Дочь Эльфгара Элдгис, которую в исторических книгах иногда называют Эдит Справедливая, стала женой двух королей.[215] Вначале она вышла замуж за Гриффида Ллайвелина, короля Северного Уэльса, так хорошо известного победой над Гриффидом Рриддерхом, и королем Южного Уэльса. Когда он умер, она вышла замуж за Гарольда II, последнего из саксонцев.[216] Эдит Справедливая, или Эдит Лебединая Шея, которая нашла тело Гарольда после Гастингской битвы, вела собачью жизнь по вине близкого друга Гарольда. Она узнала короля по определенным знакам на его теле, о которых знала только она. Мало что ускользало от внимания Эдит Лебединой Шеи.
Я забыл упомянуть еще о том, что низенький парень по имени Том, портной, живший на главном королевском постоялом дворе, просверлил-таки дырку в ставне и увидел леди Годайву, когда она проезжала по Хертфорд-стрит, и что он немедля опустил глаза, или, как кое-кто утверждает, был поражен молнией. Существование этого выдающегося наблюдателя упорно отрицалось покойным М. Г. Блоксамом, который заявил в своем президентском послании ворвикширским натуралистам и местному археологическому клубу в 1886-м, что в то время в Ковентри не существовало ни окон, ни дверей, и поэтому не могло быть и «подглядывающего Тома».[217] Люди, подобные господину Блоксаму, не любят, когда кто-то приукрашивает жизнь.
Лукреция Борджиа
Лукреция Борджиа[218] была родной дочерью Родриго Борджиа и леди по имени Джованноза, или Большая Дженни.[219] Если верить тем, кто ее знал, она была обычной девочкой, не хуже и не лучше других своих сестер, однако о ней всегда было столько разговоров, что без нее невозможно представить себе полной никакую историю: вы сразу почувствуете, что здесь чего-то недостает.
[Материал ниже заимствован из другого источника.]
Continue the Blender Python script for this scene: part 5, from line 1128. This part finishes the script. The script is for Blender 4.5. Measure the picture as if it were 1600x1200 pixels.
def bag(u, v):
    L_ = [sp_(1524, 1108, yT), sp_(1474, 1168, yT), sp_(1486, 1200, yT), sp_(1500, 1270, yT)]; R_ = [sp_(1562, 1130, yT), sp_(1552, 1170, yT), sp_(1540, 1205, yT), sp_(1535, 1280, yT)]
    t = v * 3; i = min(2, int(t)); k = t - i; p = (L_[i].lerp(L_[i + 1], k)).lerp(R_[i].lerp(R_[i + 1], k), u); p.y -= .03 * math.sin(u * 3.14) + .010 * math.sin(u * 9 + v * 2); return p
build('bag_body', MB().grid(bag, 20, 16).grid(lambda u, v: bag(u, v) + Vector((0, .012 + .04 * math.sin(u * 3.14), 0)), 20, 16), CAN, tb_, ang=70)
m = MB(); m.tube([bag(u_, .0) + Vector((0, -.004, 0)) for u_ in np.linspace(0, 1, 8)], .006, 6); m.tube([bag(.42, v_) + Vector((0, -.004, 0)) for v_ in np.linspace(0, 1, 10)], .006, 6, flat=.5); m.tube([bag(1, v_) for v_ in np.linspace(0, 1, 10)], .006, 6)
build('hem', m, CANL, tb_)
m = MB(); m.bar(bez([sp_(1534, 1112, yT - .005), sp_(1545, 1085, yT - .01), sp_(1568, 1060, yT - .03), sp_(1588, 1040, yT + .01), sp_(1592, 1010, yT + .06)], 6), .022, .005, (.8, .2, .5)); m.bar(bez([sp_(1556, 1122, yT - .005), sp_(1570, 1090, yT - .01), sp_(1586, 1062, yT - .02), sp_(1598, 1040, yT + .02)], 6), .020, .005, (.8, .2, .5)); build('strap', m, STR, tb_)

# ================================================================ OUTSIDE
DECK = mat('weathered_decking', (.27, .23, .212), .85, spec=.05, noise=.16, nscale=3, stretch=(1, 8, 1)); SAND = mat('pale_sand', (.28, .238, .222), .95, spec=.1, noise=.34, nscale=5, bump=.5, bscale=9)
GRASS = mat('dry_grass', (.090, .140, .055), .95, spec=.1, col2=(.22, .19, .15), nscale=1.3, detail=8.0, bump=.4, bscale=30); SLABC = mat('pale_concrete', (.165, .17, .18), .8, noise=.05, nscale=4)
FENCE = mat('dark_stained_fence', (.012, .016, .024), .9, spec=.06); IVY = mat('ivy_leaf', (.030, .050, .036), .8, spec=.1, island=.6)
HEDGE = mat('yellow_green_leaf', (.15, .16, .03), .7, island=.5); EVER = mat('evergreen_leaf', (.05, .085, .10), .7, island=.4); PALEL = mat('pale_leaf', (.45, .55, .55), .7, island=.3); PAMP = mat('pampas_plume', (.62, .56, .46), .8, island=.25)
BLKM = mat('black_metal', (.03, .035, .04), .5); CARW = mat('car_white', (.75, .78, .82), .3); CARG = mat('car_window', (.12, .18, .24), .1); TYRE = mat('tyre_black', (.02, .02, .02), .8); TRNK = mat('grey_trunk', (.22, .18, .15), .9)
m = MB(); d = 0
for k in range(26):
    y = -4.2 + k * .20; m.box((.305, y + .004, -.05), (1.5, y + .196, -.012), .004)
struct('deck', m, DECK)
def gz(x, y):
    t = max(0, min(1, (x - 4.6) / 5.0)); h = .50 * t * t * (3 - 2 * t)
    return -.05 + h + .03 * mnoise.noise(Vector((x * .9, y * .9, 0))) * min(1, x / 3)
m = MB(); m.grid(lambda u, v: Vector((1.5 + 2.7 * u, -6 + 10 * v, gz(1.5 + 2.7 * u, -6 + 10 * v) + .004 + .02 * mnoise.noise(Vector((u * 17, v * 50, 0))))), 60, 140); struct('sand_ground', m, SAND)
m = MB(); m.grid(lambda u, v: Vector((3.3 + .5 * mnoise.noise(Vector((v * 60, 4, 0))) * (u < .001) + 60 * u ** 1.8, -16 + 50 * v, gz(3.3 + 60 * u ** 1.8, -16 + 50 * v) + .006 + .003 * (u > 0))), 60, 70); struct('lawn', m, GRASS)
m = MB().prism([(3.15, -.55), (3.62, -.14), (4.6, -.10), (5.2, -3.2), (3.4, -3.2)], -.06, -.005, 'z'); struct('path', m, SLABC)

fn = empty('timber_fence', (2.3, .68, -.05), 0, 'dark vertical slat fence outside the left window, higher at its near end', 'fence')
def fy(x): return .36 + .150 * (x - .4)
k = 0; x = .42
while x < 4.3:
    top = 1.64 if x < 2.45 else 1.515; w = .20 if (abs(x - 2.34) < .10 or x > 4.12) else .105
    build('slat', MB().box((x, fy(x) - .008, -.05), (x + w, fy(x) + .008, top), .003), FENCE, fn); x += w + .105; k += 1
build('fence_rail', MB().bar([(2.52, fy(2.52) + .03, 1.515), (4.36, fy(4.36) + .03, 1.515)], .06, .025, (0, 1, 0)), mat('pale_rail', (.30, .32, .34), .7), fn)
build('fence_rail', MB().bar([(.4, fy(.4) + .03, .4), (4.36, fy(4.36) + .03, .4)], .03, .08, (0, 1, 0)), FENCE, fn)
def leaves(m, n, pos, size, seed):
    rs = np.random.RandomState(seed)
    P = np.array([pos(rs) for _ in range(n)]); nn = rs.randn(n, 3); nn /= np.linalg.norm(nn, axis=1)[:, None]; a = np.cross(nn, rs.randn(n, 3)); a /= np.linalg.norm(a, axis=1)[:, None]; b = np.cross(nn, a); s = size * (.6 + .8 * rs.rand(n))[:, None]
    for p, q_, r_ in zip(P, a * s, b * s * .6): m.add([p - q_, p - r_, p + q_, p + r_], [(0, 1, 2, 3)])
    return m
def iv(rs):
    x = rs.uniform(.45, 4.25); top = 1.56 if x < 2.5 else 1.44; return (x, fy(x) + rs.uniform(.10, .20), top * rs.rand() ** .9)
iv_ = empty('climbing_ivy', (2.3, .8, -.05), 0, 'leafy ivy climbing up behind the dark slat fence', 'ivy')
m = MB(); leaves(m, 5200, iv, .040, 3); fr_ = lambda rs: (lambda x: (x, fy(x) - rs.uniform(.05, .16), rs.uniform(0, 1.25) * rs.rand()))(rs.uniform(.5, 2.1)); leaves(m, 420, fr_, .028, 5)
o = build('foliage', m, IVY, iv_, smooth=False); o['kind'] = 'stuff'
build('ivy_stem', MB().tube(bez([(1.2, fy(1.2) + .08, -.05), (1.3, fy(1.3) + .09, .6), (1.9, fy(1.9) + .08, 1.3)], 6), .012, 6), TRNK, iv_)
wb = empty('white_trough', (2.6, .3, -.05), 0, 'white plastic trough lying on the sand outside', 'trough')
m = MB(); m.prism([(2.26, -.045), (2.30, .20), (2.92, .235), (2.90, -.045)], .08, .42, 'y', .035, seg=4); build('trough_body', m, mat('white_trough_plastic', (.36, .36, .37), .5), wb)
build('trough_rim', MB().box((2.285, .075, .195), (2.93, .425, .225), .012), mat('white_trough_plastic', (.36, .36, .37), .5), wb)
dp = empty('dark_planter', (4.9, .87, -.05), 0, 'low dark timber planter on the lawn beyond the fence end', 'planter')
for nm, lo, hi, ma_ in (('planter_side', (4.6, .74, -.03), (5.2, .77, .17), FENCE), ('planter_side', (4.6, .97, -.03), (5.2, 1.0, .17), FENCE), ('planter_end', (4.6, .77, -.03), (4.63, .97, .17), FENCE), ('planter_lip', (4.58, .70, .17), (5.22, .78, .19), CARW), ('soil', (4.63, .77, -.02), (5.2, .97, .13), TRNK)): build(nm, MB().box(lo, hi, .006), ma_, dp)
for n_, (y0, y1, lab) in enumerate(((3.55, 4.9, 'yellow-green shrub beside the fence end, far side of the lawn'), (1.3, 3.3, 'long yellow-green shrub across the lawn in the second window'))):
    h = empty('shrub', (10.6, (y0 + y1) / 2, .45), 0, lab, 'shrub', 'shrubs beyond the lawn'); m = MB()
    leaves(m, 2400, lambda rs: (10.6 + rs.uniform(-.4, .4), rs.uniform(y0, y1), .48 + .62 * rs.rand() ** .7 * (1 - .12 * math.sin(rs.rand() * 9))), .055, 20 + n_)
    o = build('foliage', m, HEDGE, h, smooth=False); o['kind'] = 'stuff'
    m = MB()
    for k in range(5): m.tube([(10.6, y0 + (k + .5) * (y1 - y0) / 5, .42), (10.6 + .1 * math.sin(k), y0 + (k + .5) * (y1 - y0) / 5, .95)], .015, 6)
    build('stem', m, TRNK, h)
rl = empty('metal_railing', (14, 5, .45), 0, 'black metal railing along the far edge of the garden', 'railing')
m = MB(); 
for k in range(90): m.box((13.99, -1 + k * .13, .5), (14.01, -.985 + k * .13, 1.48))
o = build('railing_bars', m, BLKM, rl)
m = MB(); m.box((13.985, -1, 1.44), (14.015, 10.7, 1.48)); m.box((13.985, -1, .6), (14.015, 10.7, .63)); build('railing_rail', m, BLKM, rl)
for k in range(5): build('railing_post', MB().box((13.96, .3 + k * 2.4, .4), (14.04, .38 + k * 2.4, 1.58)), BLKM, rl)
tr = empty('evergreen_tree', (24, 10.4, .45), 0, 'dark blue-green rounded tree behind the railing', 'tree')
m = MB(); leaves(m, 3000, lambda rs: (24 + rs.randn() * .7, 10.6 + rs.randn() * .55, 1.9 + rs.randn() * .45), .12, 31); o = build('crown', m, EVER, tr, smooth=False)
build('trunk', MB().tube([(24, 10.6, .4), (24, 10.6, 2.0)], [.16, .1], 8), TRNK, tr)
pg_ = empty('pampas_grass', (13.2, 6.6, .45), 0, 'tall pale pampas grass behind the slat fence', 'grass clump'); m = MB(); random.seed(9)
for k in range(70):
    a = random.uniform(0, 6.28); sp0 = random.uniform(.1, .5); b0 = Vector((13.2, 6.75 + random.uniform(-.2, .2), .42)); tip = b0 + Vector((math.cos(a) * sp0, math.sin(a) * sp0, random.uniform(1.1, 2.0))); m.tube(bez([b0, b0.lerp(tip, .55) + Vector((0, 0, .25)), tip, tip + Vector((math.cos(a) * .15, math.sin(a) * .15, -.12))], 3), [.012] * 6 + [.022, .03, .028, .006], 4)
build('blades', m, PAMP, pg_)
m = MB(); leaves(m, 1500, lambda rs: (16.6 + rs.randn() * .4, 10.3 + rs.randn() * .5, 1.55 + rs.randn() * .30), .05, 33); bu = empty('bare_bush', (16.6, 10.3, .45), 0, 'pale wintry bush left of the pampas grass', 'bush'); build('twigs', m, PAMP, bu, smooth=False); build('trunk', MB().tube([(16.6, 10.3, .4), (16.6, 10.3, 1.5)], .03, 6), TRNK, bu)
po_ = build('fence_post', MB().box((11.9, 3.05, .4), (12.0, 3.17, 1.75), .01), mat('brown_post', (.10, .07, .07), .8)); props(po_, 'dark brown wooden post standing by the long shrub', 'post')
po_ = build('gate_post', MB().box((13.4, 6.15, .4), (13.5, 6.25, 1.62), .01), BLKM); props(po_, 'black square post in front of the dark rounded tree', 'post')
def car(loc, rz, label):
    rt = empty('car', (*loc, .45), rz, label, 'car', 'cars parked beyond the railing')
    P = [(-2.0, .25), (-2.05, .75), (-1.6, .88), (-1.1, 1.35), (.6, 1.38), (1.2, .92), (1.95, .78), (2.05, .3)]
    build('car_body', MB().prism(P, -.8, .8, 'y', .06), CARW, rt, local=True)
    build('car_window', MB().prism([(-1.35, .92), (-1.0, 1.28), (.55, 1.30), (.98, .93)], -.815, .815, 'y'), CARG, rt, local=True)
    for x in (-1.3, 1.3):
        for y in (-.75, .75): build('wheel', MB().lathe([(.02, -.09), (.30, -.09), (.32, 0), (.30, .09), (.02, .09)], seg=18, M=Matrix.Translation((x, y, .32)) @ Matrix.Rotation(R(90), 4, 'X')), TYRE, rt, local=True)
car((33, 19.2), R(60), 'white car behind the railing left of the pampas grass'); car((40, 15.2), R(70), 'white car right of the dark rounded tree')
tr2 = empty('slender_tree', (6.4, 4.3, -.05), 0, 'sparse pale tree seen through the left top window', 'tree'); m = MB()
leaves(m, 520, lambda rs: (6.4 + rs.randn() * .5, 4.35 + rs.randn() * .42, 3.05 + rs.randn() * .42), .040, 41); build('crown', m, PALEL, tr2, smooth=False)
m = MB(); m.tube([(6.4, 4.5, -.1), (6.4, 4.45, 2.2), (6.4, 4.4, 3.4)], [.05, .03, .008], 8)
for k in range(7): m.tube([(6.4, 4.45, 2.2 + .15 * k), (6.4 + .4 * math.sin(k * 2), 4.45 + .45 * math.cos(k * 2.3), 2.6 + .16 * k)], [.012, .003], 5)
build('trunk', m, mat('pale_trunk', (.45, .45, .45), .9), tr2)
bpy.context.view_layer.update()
Лукреция родилась в 1480 году, через четыре года после своего родного брата Чезаре.[220] К тому времени, когда она трудилась над своим появлением на свет, Родриго и Ванноза уже обзавелись парочкой других родных детей, Джованни и Гоффредо, которые никогда не играли какой-нибудь заметной роли в истории.[221] Правда, у Родриго завелось еще несколько детей от разных подруг, имена которых мне так и не удалось установить с какой-то степенью достоверности. Возможно, ему также не удалось.